By Sara Plummer
Copyright © 2013, World Publishing Company. All Rights Reserved
When Pat Sharp started looking for a lighting system that would be energy efficient and practical for a theater, prospects were dim.
Sharp, the technical and operations director for Tulsa Performing Arts Center, began his lighting project more than two years ago.
“We couldn’t find a supplier who could do what we needed to do,” he said.
LED lights were ideal, but the bulbs could only dim 30 percent to 50 percent and Sharp said “we needed to get to 100 percent.”
Sharp began working with Crossroads LED, a Tulsa-area company that designed a completely dimmable LED light.
“It will change how people do theatrical lighting,” he said.
About 95 percent of the shows at the PAC take place with the house lights out, said John Scott, PAC director.
“Figuring out how to get over that hump, to get (the lights) all the way down, it’s something completely unique,” Scott said. “For (dimmable LED) house lights, it’s new ground, new territory.”
Now that it can be done, Sharp said other theaters, universities and performing arts centers in Tulsa, Texas and California have called, wanting information on the new lighting system.
In addition to the dimmable house lights in the theaters, stage lights, lobby lights and even the lighting over the PAC’s artwork is making the switch to more energy-efficient bulbs.
The retrofit to LED lighting is both a cost and environmental savings, Scott said. Williams Theater had been using 300-watt light bulbs but now uses 38-watt bulbs.
“We have equal or greater light using a lot less energy,” he said. “That’s a huge, huge difference.”
Phase I of the changeover is complete, Sharp said, and it’s already making an impact on the electricity bill, which averages about $14,000 a month.
“It’s already dropped it considerably,” he said. “It will probably be under $10,000 when it’s all said and done.”
About $288,000, a portion of the Energy Efficiency Conservation Block Grant awarded to the City of Tulsa, funded the PAC’s lighting project, said Brett Fidler, director of the Office of Sustainability.
With energy savings and rebates from American Electric Power-Public Service Company of Oklahoma, the retrofit project is expected to pay for itself in three to four years, Sharp said.
Other advantages to converting to LED lights is they put out less heat than traditional light bulbs and the lifespan is much longer.
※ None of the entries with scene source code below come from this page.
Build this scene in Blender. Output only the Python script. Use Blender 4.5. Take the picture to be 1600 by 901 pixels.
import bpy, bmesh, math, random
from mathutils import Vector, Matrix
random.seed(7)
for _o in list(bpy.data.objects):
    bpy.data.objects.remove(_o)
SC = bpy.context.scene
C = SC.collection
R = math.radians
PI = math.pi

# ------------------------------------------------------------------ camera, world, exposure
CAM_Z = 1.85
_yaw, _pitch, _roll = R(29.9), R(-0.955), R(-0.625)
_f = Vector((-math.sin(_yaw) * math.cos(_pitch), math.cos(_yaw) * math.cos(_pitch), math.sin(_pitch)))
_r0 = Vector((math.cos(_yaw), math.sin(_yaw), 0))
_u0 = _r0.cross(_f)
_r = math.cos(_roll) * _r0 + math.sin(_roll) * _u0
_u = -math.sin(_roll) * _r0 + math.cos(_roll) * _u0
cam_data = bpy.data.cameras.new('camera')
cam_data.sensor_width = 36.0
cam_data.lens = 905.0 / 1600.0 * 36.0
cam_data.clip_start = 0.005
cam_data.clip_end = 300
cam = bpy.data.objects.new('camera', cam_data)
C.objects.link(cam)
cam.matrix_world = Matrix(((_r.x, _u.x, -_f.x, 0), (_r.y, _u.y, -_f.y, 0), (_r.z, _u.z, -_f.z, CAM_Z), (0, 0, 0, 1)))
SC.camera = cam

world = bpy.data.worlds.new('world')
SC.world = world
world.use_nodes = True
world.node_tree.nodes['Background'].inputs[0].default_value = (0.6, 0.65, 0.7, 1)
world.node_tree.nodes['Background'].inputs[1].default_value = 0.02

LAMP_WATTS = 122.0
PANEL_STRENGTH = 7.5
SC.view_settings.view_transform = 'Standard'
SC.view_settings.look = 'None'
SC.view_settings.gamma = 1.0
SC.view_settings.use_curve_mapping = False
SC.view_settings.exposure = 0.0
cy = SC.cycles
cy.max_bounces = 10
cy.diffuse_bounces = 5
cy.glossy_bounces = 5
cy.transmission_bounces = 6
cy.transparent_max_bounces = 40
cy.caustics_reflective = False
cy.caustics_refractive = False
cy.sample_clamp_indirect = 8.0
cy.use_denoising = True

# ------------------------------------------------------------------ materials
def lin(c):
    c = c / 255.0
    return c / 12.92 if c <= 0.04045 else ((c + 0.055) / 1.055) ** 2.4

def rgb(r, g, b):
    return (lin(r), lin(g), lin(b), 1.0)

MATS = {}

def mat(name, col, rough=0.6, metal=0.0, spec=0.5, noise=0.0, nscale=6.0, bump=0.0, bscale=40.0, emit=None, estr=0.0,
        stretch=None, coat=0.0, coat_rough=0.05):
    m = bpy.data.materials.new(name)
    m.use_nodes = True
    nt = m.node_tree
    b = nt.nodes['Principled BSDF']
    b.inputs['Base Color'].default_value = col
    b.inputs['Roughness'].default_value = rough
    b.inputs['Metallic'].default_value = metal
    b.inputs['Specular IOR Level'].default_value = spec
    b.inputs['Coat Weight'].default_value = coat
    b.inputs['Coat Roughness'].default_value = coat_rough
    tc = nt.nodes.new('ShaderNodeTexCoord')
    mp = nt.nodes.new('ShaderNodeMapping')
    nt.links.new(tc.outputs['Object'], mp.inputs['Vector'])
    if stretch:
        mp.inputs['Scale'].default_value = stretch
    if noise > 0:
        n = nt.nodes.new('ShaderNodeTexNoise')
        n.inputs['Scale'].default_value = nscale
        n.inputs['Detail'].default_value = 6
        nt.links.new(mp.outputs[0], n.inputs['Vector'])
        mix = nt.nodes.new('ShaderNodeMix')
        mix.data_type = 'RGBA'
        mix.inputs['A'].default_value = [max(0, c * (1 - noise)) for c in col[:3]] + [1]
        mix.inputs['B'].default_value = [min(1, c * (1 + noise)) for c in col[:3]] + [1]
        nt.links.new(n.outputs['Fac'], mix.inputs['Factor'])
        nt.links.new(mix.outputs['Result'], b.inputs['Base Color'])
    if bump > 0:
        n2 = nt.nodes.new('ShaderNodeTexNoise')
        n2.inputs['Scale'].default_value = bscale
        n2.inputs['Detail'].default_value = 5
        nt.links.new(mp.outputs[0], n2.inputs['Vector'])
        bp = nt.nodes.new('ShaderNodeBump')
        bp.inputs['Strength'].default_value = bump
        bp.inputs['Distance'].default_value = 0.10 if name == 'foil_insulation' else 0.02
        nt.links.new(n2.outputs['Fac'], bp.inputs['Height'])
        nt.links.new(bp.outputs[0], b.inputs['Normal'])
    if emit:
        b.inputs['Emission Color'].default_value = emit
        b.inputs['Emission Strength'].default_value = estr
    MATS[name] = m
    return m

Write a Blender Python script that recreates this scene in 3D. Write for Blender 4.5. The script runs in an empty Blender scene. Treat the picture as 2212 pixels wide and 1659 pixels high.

“It’s freed up one of our maintenance guys to do other projects,” he said.
The rest of the switch will happen as openings in the schedule allow, Scott said. The PAC hosts about 500 events and performances a year.
“We just have to find space in the calendar when an event is not going on,” he said. “It should be completed by the time ‘Lion King’ is here in June. The audience isn’t necessarily going to notice, but for us, it’s really a big deal.”